## START

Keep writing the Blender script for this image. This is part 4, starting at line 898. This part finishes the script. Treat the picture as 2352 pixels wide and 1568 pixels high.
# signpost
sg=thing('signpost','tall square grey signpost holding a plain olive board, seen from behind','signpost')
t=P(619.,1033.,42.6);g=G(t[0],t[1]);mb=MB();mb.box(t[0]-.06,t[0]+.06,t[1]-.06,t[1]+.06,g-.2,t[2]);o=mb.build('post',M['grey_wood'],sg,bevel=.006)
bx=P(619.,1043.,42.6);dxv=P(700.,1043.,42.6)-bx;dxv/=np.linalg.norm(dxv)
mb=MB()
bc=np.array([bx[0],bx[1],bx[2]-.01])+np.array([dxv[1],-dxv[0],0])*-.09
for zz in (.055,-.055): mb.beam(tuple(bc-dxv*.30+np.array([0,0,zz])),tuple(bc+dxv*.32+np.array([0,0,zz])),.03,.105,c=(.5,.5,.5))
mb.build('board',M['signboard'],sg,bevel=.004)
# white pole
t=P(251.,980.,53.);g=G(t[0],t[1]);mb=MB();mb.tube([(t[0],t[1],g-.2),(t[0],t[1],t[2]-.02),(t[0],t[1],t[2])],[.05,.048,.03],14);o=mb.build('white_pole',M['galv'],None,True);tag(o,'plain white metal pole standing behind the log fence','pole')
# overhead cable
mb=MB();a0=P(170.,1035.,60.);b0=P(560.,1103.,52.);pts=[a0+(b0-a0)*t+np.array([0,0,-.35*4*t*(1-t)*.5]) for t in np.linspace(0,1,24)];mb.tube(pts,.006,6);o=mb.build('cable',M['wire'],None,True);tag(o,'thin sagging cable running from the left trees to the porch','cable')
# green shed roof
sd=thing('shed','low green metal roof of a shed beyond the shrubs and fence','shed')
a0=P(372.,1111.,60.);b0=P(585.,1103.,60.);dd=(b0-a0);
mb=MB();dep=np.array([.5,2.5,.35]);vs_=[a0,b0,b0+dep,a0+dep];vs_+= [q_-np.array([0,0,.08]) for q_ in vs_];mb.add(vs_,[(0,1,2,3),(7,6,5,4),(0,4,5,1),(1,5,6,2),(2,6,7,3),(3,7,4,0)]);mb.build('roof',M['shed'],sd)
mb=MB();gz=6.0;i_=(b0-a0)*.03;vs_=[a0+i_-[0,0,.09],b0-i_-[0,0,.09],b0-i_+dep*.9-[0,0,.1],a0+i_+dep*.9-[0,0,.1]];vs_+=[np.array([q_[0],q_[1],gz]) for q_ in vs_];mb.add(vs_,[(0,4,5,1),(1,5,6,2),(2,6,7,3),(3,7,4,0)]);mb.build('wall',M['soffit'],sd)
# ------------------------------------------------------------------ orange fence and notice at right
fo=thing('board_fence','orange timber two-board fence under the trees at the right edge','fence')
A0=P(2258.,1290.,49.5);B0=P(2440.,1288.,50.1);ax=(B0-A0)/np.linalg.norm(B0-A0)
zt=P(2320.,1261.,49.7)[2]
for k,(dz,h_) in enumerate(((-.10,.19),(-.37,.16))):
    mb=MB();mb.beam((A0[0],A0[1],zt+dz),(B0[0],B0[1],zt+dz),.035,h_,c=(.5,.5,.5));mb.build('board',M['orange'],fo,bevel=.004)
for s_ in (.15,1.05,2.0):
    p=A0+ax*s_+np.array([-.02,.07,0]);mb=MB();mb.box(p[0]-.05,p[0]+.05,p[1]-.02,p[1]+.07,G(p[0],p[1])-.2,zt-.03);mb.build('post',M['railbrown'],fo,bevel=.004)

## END

**What is expected**
From the preceding material, extract every line exactly.

**Correct output**
Keep writing the Blender script for this image. This is part 4, starting at line 898. This part finishes the script. Treat the picture as 2352 pixels wide and 1568 pixels high.
# signpost
sg=thing('signpost','tall square grey signpost holding a plain olive board, seen from behind','signpost')
t=P(619.,1033.,42.6);g=G(t[0],t[1]);mb=MB();mb.box(t[0]-.06,t[0]+.06,t[1]-.06,t[1]+.06,g-.2,t[2]);o=mb.build('post',M['grey_wood'],sg,bevel=.006)
bx=P(619.,1043.,42.6);dxv=P(700.,1043.,42.6)-bx;dxv/=np.linalg.norm(dxv)
mb=MB()
bc=np.array([bx[0],bx[1],bx[2]-.01])+np.array([dxv[1],-dxv[0],0])*-.09
for zz in (.055,-.055): mb.beam(tuple(bc-dxv*.30+np.array([0,0,zz])),tuple(bc+dxv*.32+np.array([0,0,zz])),.03,.105,c=(.5,.5,.5))
mb.build('board',M['signboard'],sg,bevel=.004)
# white pole
t=P(251.,980.,53.);g=G(t[0],t[1]);mb=MB();mb.tube([(t[0],t[1],g-.2),(t[0],t[1],t[2]-.02),(t[0],t[1],t[2])],[.05,.048,.03],14);o=mb.build('white_pole',M['galv'],None,True);tag(o,'plain white metal pole standing behind the log fence','pole')
# overhead cable
mb=MB();a0=P(170.,1035.,60.);b0=P(560.,1103.,52.);pts=[a0+(b0-a0)*t+np.array([0,0,-.35*4*t*(1-t)*.5]) for t in np.linspace(0,1,24)];mb.tube(pts,.006,6);o=mb.build('cable',M['wire'],None,True);tag(o,'thin sagging cable running from the left trees to the porch','cable')
# green shed roof
sd=thing('shed','low green metal roof of a shed beyond the shrubs and fence','shed')
a0=P(372.,1111.,60.);b0=P(585.,1103.,60.);dd=(b0-a0);
mb=MB();dep=np.array([.5,2.5,.35]);vs_=[a0,b0,b0+dep,a0+dep];vs_+= [q_-np.array([0,0,.08]) for q_ in vs_];mb.add(vs_,[(0,1,2,3),(7,6,5,4),(0,4,5,1),(1,5,6,2),(2,6,7,3),(3,7,4,0)]);mb.build('roof',M['shed'],sd)
mb=MB();gz=6.0;i_=(b0-a0)*.03;vs_=[a0+i_-[0,0,.09],b0-i_-[0,0,.09],b0-i_+dep*.9-[0,0,.1],a0+i_+dep*.9-[0,0,.1]];vs_+=[np.array([q_[0],q_[1],gz]) for q_ in vs_];mb.add(vs_,[(0,4,5,1),(1,5,6,2),(2,6,7,3),(3,7,4,0)]);mb.build('wall',M['soffit'],sd)
# ------------------------------------------------------------------ orange fence and notice at right
fo=thing('board_fence','orange timber two-board fence under the trees at the right edge','fence')
A0=P(2258.,1290.,49.5);B0=P(2440.,1288.,50.1);ax=(B0-A0)/np.linalg.norm(B0-A0)
zt=P(2320.,1261.,49.7)[2]
for k,(dz,h_) in enumerate(((-.10,.19),(-.37,.16))):
    mb=MB();mb.beam((A0[0],A0[1],zt+dz),(B0[0],B0[1],zt+dz),.035,h_,c=(.5,.5,.5));mb.build('board',M['orange'],fo,bevel=.004)
for s_ in (.15,1.05,2.0):
    p=A0+ax*s_+np.array([-.02,.07,0]);mb=MB();mb.box(p[0]-.05,p[0]+.05,p[1]-.02,p[1]+.07,G(p[0],p[1])-.2,zt-.03);mb.build('post',M['railbrown'],fo,bevel=.004)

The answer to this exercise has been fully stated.